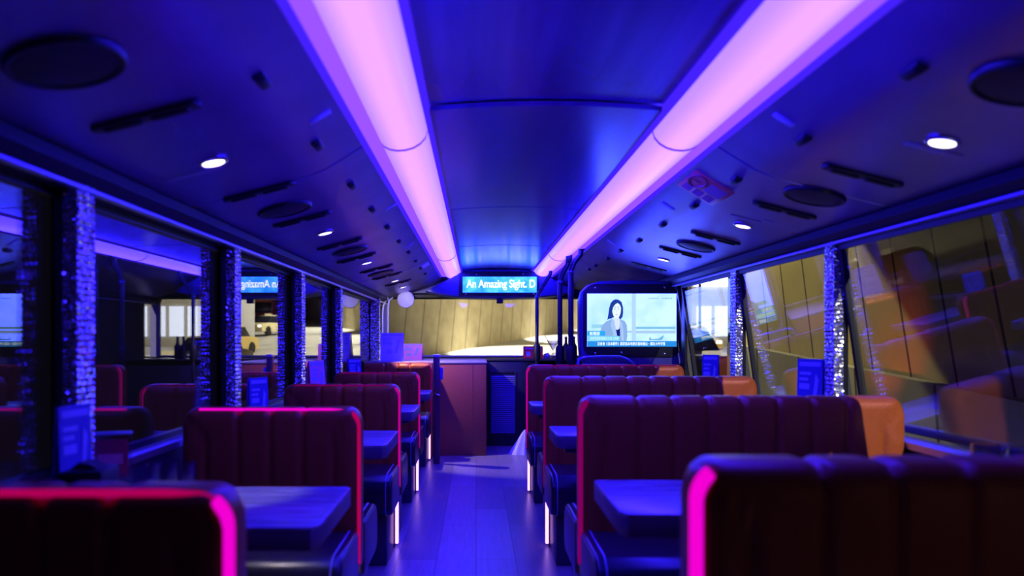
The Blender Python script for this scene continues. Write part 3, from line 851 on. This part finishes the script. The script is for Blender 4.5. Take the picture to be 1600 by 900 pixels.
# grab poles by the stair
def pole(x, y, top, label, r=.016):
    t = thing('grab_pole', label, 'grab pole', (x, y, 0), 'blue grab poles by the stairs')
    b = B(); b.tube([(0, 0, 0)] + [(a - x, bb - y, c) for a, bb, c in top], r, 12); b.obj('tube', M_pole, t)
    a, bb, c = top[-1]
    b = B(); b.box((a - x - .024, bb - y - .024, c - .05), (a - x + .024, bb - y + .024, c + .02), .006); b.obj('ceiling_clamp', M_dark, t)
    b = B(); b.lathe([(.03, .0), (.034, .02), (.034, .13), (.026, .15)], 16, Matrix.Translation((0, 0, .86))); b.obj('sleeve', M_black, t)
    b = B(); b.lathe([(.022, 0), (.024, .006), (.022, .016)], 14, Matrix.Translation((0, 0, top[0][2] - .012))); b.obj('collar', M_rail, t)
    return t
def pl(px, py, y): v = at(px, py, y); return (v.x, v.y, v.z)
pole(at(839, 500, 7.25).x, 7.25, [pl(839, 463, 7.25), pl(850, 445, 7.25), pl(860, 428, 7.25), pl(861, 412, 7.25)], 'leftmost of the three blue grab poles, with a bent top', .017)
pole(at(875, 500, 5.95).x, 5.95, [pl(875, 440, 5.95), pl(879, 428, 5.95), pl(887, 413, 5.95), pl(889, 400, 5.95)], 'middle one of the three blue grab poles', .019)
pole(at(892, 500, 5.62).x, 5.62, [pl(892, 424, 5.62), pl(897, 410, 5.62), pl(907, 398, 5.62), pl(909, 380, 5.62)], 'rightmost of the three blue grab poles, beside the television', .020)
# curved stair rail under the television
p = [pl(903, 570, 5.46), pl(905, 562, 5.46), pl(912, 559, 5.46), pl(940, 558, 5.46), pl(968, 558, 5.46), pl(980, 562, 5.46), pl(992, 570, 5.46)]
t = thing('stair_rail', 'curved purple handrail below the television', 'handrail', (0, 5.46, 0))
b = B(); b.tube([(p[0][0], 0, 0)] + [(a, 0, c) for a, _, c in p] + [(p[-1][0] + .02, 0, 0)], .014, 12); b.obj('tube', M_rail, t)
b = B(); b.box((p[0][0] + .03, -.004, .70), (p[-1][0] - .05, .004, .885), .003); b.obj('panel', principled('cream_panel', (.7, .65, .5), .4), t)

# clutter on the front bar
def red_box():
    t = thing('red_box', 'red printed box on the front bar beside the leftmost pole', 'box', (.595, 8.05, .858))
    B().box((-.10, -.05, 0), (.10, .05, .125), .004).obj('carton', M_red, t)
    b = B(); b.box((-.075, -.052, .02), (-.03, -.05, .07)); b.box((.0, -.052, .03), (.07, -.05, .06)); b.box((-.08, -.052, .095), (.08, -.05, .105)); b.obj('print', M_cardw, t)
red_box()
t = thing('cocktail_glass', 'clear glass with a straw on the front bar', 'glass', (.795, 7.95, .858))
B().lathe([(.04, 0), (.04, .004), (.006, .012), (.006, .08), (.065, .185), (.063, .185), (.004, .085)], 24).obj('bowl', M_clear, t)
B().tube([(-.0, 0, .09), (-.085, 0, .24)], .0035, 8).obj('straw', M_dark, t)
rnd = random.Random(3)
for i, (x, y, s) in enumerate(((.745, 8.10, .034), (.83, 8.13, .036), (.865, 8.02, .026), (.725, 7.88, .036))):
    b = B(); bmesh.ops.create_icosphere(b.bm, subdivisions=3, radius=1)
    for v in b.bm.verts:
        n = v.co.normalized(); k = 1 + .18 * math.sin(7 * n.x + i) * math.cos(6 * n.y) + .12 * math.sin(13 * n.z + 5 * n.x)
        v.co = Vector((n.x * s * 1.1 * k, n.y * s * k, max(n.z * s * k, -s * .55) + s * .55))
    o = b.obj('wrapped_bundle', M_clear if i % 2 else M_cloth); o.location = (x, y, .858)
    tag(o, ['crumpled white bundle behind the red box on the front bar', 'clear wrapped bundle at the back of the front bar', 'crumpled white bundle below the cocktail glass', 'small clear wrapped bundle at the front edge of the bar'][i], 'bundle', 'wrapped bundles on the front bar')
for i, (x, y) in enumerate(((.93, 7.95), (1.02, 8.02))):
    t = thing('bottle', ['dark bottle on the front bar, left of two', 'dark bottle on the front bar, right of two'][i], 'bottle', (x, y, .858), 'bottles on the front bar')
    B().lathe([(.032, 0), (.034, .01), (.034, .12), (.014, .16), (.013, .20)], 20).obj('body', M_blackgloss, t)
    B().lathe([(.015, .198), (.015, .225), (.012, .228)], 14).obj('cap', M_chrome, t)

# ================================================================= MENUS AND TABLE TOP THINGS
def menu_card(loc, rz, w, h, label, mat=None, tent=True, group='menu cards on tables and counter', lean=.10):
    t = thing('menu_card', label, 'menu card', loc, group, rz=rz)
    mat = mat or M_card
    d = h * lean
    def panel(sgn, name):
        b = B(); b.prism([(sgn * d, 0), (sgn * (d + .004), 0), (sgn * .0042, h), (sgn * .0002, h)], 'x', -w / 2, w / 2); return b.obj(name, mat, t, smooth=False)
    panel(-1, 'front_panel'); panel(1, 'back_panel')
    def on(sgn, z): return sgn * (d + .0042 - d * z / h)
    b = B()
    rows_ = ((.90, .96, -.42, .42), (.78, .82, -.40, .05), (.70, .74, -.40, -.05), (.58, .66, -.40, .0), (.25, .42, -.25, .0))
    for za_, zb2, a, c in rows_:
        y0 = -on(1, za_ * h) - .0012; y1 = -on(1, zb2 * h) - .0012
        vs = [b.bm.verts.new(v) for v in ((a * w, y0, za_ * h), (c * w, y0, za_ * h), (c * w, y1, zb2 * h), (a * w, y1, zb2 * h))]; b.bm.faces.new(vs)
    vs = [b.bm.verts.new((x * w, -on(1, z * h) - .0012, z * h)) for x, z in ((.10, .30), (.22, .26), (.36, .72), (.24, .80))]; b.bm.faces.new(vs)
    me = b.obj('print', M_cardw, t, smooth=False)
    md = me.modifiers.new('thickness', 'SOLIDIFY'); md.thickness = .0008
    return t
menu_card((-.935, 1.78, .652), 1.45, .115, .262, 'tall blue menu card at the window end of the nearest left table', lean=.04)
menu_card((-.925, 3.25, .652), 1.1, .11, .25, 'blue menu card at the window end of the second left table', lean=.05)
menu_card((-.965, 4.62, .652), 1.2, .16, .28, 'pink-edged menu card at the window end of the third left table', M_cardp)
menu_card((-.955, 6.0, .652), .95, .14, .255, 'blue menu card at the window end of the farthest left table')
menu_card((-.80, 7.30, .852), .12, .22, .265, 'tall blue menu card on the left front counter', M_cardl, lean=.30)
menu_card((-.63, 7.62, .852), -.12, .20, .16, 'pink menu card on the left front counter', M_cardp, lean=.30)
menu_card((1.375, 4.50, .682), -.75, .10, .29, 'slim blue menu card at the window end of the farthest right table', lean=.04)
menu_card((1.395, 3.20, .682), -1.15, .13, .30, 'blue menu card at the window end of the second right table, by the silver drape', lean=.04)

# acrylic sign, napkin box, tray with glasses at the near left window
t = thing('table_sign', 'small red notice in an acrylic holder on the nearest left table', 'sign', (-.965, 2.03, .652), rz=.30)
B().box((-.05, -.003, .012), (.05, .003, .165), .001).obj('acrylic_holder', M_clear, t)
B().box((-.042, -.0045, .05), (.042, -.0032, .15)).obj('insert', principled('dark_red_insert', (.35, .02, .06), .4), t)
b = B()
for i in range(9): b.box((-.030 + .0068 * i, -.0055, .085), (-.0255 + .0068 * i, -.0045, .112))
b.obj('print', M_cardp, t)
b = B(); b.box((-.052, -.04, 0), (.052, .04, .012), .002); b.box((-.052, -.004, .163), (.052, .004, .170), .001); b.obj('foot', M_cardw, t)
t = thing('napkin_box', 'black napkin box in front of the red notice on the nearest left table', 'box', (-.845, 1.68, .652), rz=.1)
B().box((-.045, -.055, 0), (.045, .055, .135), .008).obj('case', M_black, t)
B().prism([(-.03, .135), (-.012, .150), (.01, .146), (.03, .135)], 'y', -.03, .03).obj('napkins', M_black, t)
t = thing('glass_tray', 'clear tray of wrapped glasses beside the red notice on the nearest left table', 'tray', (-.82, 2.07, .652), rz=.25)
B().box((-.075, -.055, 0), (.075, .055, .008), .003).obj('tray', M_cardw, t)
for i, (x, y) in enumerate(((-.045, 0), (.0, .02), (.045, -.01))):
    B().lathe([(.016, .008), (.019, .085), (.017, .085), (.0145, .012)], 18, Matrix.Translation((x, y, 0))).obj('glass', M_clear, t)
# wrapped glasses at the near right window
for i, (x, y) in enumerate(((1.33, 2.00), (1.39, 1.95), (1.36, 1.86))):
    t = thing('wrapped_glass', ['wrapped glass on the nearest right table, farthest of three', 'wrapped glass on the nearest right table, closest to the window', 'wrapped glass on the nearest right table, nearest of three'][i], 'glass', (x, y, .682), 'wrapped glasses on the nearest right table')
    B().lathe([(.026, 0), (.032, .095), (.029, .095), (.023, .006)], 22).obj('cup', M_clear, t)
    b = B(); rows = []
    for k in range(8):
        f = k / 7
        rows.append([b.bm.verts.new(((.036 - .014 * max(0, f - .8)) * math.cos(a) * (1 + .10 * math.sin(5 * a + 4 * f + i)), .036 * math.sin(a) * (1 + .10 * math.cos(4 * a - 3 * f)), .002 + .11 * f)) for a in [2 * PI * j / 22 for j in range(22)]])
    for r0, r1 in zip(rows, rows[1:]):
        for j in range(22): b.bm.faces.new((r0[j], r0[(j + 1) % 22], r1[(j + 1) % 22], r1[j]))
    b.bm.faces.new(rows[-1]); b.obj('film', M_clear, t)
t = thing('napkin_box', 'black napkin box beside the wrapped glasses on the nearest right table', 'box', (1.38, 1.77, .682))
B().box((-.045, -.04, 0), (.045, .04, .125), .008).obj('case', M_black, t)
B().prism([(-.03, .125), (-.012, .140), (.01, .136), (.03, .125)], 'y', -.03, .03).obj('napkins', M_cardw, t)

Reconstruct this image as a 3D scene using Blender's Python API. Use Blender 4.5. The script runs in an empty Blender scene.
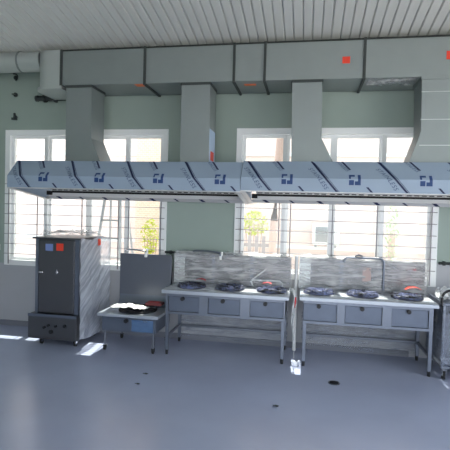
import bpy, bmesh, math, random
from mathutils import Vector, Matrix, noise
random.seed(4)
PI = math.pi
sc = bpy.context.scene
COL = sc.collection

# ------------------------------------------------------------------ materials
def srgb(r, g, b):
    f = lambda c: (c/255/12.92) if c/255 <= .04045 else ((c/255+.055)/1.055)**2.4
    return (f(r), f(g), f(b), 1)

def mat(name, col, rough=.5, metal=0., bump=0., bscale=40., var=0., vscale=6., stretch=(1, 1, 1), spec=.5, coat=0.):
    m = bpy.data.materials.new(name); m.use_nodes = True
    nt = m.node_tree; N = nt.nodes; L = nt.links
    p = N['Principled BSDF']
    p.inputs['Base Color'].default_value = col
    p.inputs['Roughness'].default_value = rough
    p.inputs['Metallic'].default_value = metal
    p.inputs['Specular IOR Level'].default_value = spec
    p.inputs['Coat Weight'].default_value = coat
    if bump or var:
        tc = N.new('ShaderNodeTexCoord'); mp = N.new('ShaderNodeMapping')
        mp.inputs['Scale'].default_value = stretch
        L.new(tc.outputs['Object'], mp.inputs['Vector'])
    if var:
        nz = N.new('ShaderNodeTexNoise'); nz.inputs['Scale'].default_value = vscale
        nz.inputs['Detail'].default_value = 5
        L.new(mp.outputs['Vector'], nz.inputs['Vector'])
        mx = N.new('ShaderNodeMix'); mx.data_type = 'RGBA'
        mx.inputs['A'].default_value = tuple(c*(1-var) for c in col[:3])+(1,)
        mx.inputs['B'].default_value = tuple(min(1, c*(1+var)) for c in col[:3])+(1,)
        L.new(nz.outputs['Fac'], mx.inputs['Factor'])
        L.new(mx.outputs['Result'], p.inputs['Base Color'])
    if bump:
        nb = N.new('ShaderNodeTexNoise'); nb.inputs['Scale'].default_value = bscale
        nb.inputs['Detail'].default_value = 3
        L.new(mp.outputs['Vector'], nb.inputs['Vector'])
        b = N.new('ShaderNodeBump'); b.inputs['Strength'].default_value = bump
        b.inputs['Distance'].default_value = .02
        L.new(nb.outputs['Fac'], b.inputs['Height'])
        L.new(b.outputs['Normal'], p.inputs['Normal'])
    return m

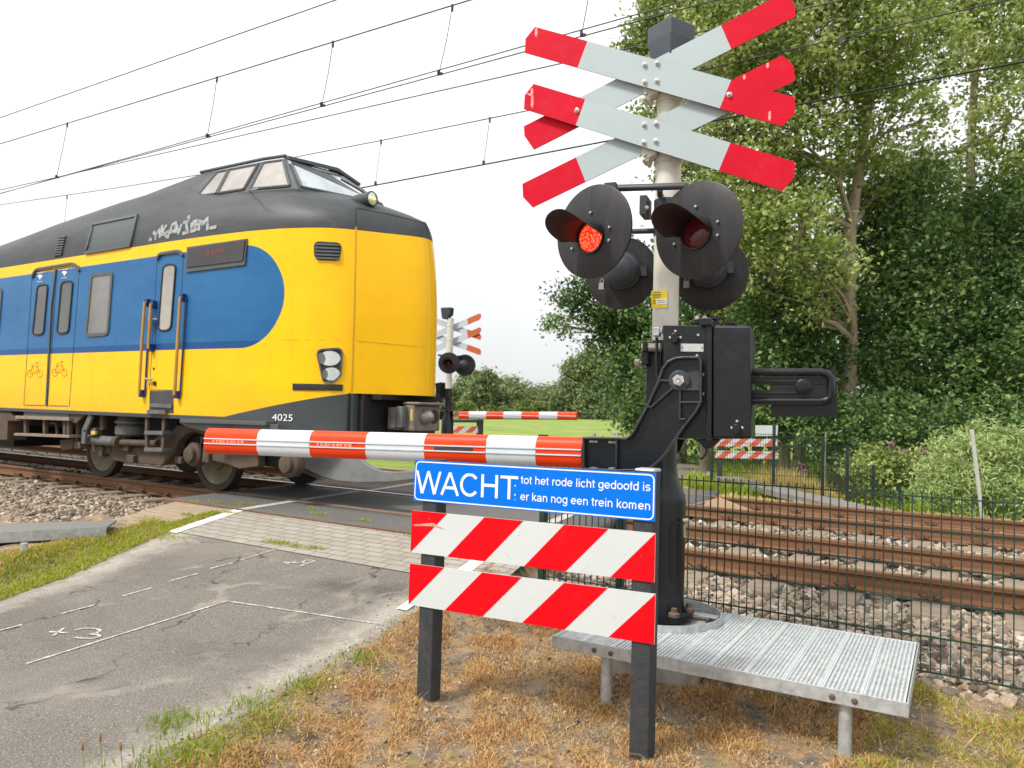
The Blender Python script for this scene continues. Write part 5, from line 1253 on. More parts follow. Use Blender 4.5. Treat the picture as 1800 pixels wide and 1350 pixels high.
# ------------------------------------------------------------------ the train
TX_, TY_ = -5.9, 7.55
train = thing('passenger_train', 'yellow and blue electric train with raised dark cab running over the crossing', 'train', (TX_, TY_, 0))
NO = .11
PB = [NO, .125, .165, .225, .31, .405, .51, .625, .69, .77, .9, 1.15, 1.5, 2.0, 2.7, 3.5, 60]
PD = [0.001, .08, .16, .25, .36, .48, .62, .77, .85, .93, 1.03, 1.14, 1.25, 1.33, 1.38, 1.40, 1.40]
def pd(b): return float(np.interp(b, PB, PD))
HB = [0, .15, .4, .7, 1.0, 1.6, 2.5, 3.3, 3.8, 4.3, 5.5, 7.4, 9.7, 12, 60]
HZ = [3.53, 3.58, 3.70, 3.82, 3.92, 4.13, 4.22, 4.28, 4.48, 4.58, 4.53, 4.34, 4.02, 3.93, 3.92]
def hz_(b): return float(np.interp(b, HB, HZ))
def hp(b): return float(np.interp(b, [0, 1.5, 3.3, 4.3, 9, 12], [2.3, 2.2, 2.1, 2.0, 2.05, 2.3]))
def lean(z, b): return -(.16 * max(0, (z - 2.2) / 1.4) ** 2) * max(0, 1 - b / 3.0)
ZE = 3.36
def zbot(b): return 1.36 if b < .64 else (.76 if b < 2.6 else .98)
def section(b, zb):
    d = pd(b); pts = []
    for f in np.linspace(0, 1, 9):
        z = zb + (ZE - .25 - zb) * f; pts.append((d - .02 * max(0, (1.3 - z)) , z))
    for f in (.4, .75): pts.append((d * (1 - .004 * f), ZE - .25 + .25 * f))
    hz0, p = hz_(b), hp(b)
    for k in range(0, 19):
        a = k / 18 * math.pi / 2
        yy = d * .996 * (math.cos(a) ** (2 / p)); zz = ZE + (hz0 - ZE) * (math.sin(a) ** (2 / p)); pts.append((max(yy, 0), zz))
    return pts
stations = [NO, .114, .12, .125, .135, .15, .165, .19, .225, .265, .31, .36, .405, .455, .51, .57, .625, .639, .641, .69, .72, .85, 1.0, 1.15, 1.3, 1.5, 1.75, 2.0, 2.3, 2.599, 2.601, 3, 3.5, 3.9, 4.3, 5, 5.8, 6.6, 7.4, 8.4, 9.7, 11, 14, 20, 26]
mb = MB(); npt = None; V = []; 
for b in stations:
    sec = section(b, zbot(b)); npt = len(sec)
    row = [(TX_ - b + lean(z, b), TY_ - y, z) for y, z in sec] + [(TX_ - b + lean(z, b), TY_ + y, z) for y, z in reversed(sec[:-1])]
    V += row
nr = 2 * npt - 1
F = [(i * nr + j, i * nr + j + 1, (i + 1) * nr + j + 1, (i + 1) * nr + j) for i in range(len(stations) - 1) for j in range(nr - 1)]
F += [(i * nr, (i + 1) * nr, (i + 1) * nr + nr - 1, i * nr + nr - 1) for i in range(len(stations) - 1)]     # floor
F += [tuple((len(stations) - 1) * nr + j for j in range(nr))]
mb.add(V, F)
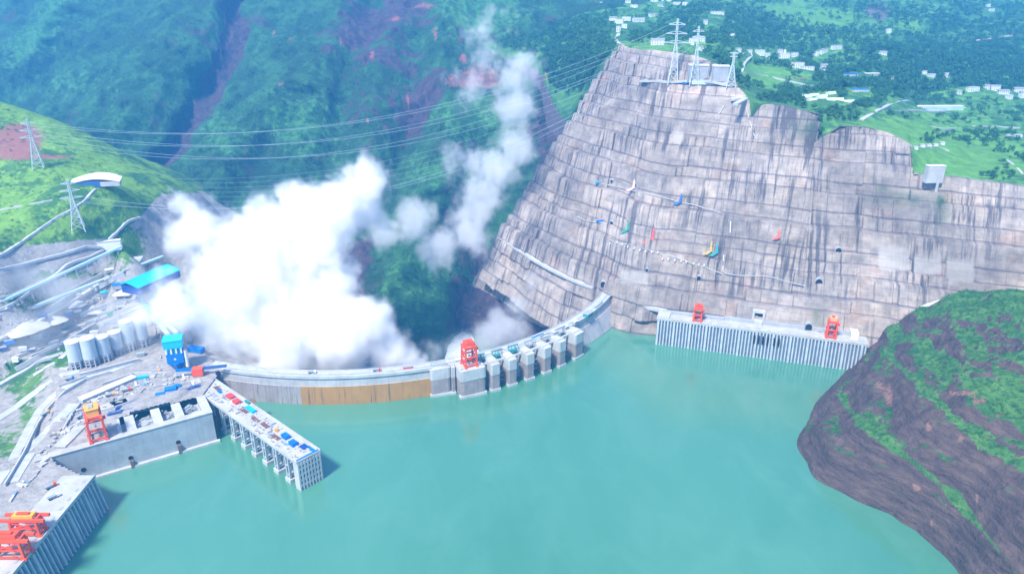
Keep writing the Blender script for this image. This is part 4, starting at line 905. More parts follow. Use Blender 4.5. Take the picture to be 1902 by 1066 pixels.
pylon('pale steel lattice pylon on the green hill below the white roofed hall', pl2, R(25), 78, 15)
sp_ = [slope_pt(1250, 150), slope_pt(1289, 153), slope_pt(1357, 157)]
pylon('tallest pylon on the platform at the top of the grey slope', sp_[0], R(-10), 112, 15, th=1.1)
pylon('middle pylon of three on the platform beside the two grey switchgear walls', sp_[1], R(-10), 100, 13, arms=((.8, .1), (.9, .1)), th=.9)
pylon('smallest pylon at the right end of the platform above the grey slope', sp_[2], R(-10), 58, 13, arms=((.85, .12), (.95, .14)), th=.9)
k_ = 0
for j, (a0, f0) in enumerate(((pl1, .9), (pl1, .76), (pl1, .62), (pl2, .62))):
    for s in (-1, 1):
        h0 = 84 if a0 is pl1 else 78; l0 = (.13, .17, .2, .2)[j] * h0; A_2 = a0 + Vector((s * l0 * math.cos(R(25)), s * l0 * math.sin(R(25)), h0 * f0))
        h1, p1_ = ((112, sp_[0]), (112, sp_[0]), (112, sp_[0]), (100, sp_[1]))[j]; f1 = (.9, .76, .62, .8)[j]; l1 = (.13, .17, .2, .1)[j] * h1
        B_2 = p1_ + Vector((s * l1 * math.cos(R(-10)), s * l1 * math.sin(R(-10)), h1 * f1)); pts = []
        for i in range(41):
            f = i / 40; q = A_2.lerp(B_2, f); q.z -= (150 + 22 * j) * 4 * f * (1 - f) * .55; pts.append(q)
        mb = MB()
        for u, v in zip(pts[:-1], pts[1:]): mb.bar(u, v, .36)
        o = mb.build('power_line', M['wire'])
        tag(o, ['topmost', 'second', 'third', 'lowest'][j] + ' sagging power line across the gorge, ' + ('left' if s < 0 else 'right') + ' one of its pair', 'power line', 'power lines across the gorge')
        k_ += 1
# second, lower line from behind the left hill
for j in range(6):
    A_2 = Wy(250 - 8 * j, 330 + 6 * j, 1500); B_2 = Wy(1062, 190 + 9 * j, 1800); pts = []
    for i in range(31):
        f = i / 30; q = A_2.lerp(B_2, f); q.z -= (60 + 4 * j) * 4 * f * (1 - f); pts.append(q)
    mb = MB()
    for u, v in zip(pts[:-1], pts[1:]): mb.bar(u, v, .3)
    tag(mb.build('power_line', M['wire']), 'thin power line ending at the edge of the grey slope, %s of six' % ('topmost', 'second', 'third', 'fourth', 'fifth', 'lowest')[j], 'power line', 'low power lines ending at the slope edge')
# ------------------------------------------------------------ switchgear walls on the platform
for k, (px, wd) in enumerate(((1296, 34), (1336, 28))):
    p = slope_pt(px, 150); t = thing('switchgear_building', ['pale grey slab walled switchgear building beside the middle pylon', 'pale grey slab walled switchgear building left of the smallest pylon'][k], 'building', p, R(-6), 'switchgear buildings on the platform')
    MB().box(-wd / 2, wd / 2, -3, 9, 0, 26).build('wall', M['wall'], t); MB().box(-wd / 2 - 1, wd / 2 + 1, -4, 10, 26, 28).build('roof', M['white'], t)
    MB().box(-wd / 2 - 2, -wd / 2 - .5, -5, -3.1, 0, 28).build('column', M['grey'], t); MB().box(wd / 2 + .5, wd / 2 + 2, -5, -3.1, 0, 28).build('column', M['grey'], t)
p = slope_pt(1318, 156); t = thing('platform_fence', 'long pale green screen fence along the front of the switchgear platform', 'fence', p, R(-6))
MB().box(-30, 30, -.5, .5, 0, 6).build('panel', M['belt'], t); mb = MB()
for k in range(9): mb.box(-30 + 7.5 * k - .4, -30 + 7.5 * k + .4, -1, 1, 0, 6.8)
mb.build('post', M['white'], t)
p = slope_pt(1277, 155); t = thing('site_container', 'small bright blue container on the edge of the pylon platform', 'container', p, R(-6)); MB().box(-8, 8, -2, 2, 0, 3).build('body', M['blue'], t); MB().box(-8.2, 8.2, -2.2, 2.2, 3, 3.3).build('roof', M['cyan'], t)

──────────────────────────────

- _Problem description_
Copy in full each line that holds the word "Write".

- _Response_
The Blender Python script for this scene continues. Write part 3, from line 851 on. This part finishes the script. The script is for Blender 4.5. Take the picture to be 1600 by 900 pixels.
The Blender Python script for this scene continues. Write part 5, from line 1253 on. More parts follow. Use Blender 4.5. Treat the picture as 1800 pixels wide and 1350 pixels high.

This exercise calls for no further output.